Du coup, une interdiction complète d'exporter des armes vers l'Arabie saoudite n'est plus un tabou à ses yeux. Il va même plus loin: la Suisse doit selon lui cesser toutes ses exportations avec Ryad. «C'est logique non seulement pour les armes, mais aussi pour tous les secteurs de l'économie», explique Josef Dittli. Si la Suisse agit en concertation avec des organisations internationales telles que l'ONU ou l'UE, le signal aura du poids, estime-t-il.
Le Conseil fédéral désavoué par le National
Pour rappel, le Conseil fédéral a annoncé en juin vouloir permettre d'exporter des armes vers des pays en conflit interne s'il n'y a aucune raison de penser que les armes suisses seront utilisées dans ce conflit. Le National a désavoué fin septembre le gouvernement sur la question. Il a accepté une motion du PBD Martin Landolt qui vise à transférer la compétence en matière d'autorisation d'exportations d'armes du Conseil fédéral au Parlement.
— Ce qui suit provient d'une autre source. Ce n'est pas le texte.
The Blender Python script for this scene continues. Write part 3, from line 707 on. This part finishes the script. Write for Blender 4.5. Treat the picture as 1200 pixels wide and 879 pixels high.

Le Conseil des Etats doit maintenant trancher. Sa commission de sécurité a mis l'objet à son ordre du jour lors de sa séance du 13 novembre prochain. Si les sénateurs suivent le National et approuvent en plénum la motion, la population pourrait alors lancer un référendum pour empêcher les exportations d'armes vers des pays en guerre civile.
Par ailleurs, une initiative dite de rectification est en cours. Une coalition a réuni 25'000 personnes en moins de deux jours pour recueillir les signatures nécessaires pour contrer le projet du Conseil fédéral.